HC Deb 05 November 1959 vol 612 cc1178-80
10. Mr. Nabarro

asked the Secretary of State for the Home Department whether he will take steps to set up an all-party committee on electoral reform having regard to changes in circumstances during the last twelve years and experiences at four General Elections, and to consider, among other things, votes for men and women from the age of 18 years.

28. Mr. W. Hamilton

asked the Secretary of State for the Home Department when he intends to initiate all-party discussions with a view to introducing legislation to give all persons a vote at 18 years of age.

Mr. R. A. Butler

I am not at present convinced of the need to set up a committee on the lines proposed by my hon.
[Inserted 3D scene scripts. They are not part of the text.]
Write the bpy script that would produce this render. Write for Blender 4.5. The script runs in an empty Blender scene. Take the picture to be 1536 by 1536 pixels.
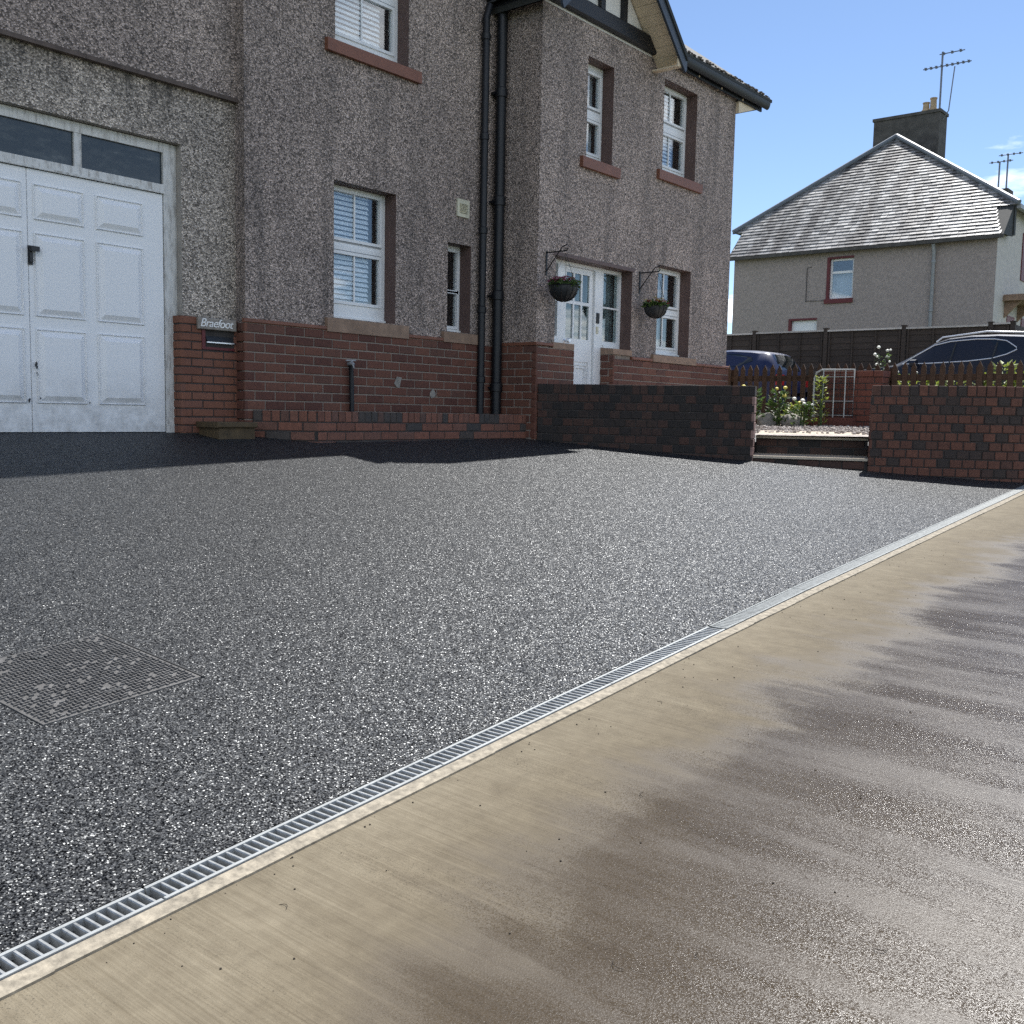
import bpy, bmesh, math, random
from mathutils import Vector, Matrix
random.seed(7)
sc = bpy.context.scene
C = bpy.context.collection
R = math.radians
# ------------------------------------------------------------------ camera (origin = the lens, x along the house front, y towards the house)
cam = bpy.data.cameras.new('camera'); camo = bpy.data.objects.new('camera', cam); C.objects.link(camo)
PITCH, ROLL, YAW, FPX = R(-5.4916), R(1.0928), R(39.205), 1538.0
fw = Vector((math.cos(YAW)*math.cos(PITCH), math.sin(YAW)*math.cos(PITCH), math.sin(PITCH)))
rt = Vector((math.sin(YAW), -math.cos(YAW), 0)); up = rt.cross(fw)
r2 = rt*math.cos(ROLL)+up*math.sin(ROLL); u2 = up*math.cos(ROLL)-rt*math.sin(ROLL)
camo.matrix_world = Matrix((r2, u2, -fw)).transposed().to_4x4()
cam.sensor_fit = 'HORIZONTAL'; cam.sensor_width = 36.0; cam.lens = 36.0*FPX/1536.0
cam.clip_start = 0.05; cam.clip_end = 3000
sc.camera = camo
# ------------------------------------------------------------------ sky, sun, exposure
SEED = 11.13
SUN = Vector((0.62, 0.130, 1.0)).normalized()
ELEV = math.asin(SUN.z); AZ = math.atan2(SUN.x, SUN.y)
w = bpy.data.worlds.new('World'); sc.world = w; w.use_nodes = True
nt = w.node_tree; nt.nodes.clear()
def wn(t, **k):
    n = nt.nodes.new(t)
    for a, b in k.items(): setattr(n, a, b)
    return n
sky = wn('ShaderNodeTexSky', sky_type='NISHITA', sun_disc=False, sun_elevation=ELEV, sun_rotation=AZ, altitude=60, air_density=0.75, dust_density=0.1, ozone_density=2.3)
tc = wn('ShaderNodeTexCoord'); sep = wn('ShaderNodeSeparateXYZ'); nt.links.new(tc.outputs['Generated'], sep.inputs[0])
mx = wn('ShaderNodeMath', operation='MAXIMUM'); nt.links.new(sep.outputs['Z'], mx.inputs[0]); mx.inputs[1].default_value = 0.03
ad = wn('ShaderNodeMath', operation='ADD'); nt.links.new(mx.outputs[0], ad.inputs[0]); ad.inputs[1].default_value = 0.08
dx = wn('ShaderNodeMath', operation='DIVIDE'); nt.links.new(sep.outputs['X'], dx.inputs[0]); nt.links.new(ad.outputs[0], dx.inputs[1])
dy = wn('ShaderNodeMath', operation='DIVIDE'); nt.links.new(sep.outputs['Y'], dy.inputs[0]); nt.links.new(ad.outputs[0], dy.inputs[1])
cb = wn('ShaderNodeCombineXYZ'); nt.links.new(dx.outputs[0], cb.inputs[0]); nt.links.new(dy.outputs[0], cb.inputs[1]); cb.inputs[2].default_value = SEED
nz = wn('ShaderNodeTexNoise'); nz.inputs['Scale'].default_value = 0.85; nz.inputs['Detail'].default_value = 8; nz.inputs['Roughness'].default_value = 0.56
nt.links.new(cb.outputs[0], nz.inputs['Vector'])
cr = wn('ShaderNodeValToRGB'); cr.color_ramp.elements[0].position = 0.52; cr.color_ramp.elements[1].position = 0.66
nt.links.new(nz.outputs['Fac'], cr.inputs[0])
bg = wn('ShaderNodeBackground'); bg.inputs['Strength'].default_value = 0.092; nt.links.new(sky.outputs[0], bg.inputs['Color'])
bgc = wn('ShaderNodeBackground'); bgc.inputs['Color'].default_value = (1, 1, 1, 1); bgc.inputs['Strength'].default_value = 1.5
mxs = wn('ShaderNodeMixShader'); nt.links.new(cr.outputs['Color'], mxs.inputs[0]); nt.links.new(bg.outputs[0], mxs.inputs[1]); nt.links.new(bgc.outputs[0], mxs.inputs[2])
wo = wn('ShaderNodeOutputWorld'); nt.links.new(mxs.outputs[0], wo.inputs[0])
sl = bpy.data.lights.new('sun', 'SUN'); sl.energy = 3.8; sl.angle = R(0.53); sl.color = (1.0, 0.975, 0.935)
so = bpy.data.objects.new('sun', sl); C.objects.link(so); so.rotation_euler = (-SUN).to_track_quat('-Z', 'Y').to_euler(); so.location = SUN*60
sc.view_settings.view_transform = 'Standard'; sc.view_settings.look = 'None'; sc.view_settings.gamma = 1; sc.view_settings.exposure = 0.88
sc.view_settings.use_curve_mapping = False
sc.cycles.use_denoising = False

# ------------------------------------------------------------------ materials
class NT:
    def __init__(s, name):
        s.m = bpy.data.materials.new(name); s.m.use_nodes = True; s.t = s.m.node_tree
        s.b = s.t.nodes['Principled BSDF']
    def n(s, typ, ins=None, **k):
        n = s.t.nodes.new(typ)
        for a, b in k.items(): setattr(n, a, b)
        for a, b in (ins or {}).items(): s.set(n, a, b)
        return n
    def set(s, n, a, b):
        i = n.inputs[a]
        if isinstance(b, bpy.types.NodeSocket): s.t.links.new(b, i)
        elif isinstance(b, tuple) and len(b) == 3 and i.type == 'RGBA': i.default_value = (*b, 1)
        else: i.default_value = b
    def p(s, a, b): s.set(s.b, a, b)
    def pos(s): return s.n('ShaderNodeNewGeometry').outputs['Position']
    def mapped(s, scale=(1, 1, 1), rot=(0, 0, 0), src=None):
        return s.n('ShaderNodeMapping', {'Vector': src or s.pos(), 'Scale': scale, 'Rotation': rot}).outputs[0]
    def noise(s, scale, detail=4, rough=.55, vec=None):
        return s.n('ShaderNodeTexNoise', {'Vector': vec or s.pos(), 'Scale': scale, 'Detail': detail, 'Roughness': rough}).outputs['Fac']
    def voro(s, scale, vec=None, feature='F1'):
        return s.n('ShaderNodeTexVoronoi', {'Vector': vec or s.pos(), 'Scale': scale}, feature=feature)
    def ramp(s, fac, stops, interp='LINEAR'):
        n = s.n('ShaderNodeValToRGB', {'Fac': fac}); e = n.color_ramp; e.interpolation = interp
        while len(e.elements) < len(stops): e.elements.new(.5)
        for q, (p, c) in zip(e.elements, stops):
            q.position = p; q.color = (*c, 1) if isinstance(c, tuple) else (c, c, c, 1)
        return n.outputs['Color']
    def mix(s, fac, a, b, mode='MIX'):
        n = s.n('ShaderNodeMix', data_type='RGBA', blend_type=mode)
        for i, v in ((0, fac), (6, a), (7, b)):
            if isinstance(v, bpy.types.NodeSocket): s.t.links.new(v, n.inputs[i])
            elif i and isinstance(v, tuple): n.inputs[i].default_value = (*v, 1)
            else: n.inputs[i].default_value = v
        return n.outputs[2]
    def math(s, op, a, b=0.0):
        n = s.n('ShaderNodeMath', operation=op)
        for i, v in ((0, a), (1, b)):
            if isinstance(v, bpy.types.NodeSocket): s.t.links.new(v, n.inputs[i])
            else: n.inputs[i].default_value = v
        return n.outputs[0]
    def bump(s, h, strength, dist=.01, normal=None):
        d = {'Height': h, 'Strength': strength, 'Distance': dist}
        if normal: d['Normal'] = normal
        return s.n('ShaderNodeBump', d).outputs[0]
    def rnd(s): return s.n('ShaderNodeObjectInfo').outputs['Random']
    def facet(s, col, amt, base=None):   # tilts the normal grain by grain
        g = base or s.n('ShaderNodeNewGeometry').outputs['Normal']
        a = s.n('ShaderNodeVectorMath', operation='SUBTRACT'); s.t.links.new(col, a.inputs[0]); a.inputs[1].default_value = (.5, .5, .5)
        b = s.n('ShaderNodeVectorMath', operation='SCALE'); s.t.links.new(a.outputs[0], b.inputs[0]); s.set(b, 'Scale', amt)
        c = s.n('ShaderNodeVectorMath', operation='ADD'); s.t.links.new(g, c.inputs[0]); s.t.links.new(b.outputs[0], c.inputs[1])
        d = s.n('ShaderNodeVectorMath', operation='NORMALIZE'); s.t.links.new(c.outputs[0], d.inputs[0])
        return d.outputs[0]
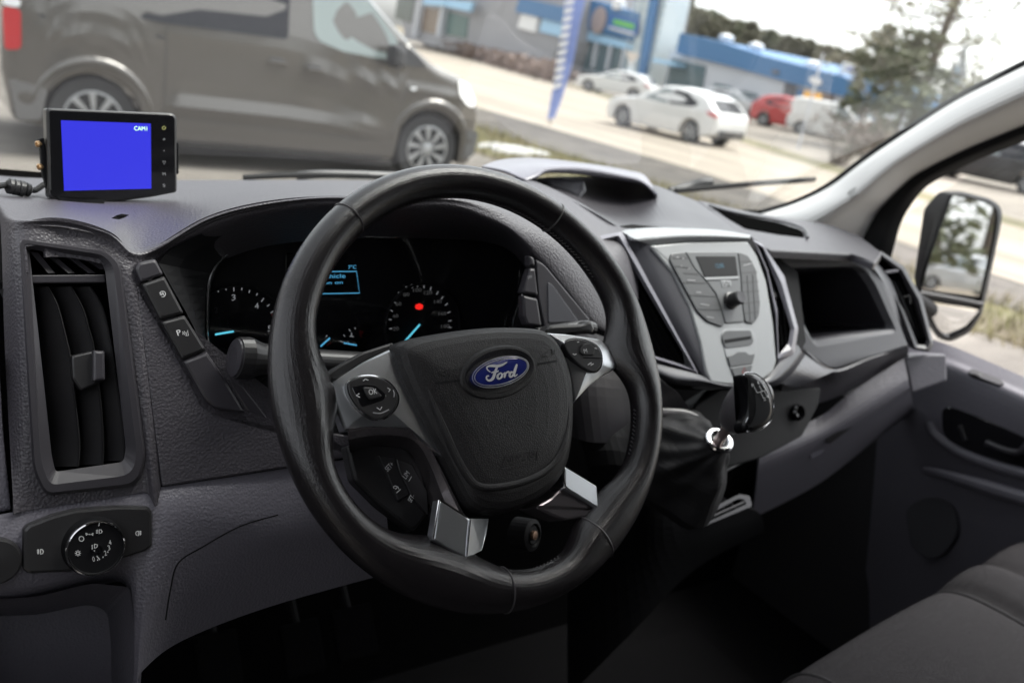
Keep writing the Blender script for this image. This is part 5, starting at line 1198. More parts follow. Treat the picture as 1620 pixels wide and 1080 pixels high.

Friend. I would remind my hon. Friend that the decision that the appropriate age for the franchise is 21 was taken by Parliament in 1948, and I should wish to have further evidence of general demand before making a change.

Mr. Nabarro

While not necessarily supporting any proposal to reduce the minimum age for voting, will my right hon. Friend bear in mind that there is quite a large number of other electoral problems which have been thrown up by the last four General Elections, including, apart from what has happened to the former university franchise, the whole of the postal voting arrangements, which are not in such a state of good order as many of us would wish? Could he consider that aspect of the subject with these other matters?

Mr. Butler

Yes, Sir. I think that it is the duty of the Home Secretary to consider all possible changes in electoral reform and then to consider the appropriate steps, usually through a Speaker's Conference, by which things can be put right. Of course, if hon. Members have any points they wish to draw to my attention, they are perfectly at liberty to do so.

Mr. Gordon Walker

Will the right hon. Gentleman bear in mind that the present system is very unfairly biased in favour of the Conservatives, and that it is calculated that the Opposition need to gain a majority of half a million votes in order to achieve an equality of seats? Is this not something which really should be looked into?

Mr. Butler

It is not quite as simple as that. It is true there are certain majorities in certain districts which provide Members with a majority larger than that gained by other Members. It is very difficult, if we take the normal size of the constituency as approved by the Boundary Commission, to alter that situation very deeply. We certainly feel that whatever the system, the Conservatives will be returned.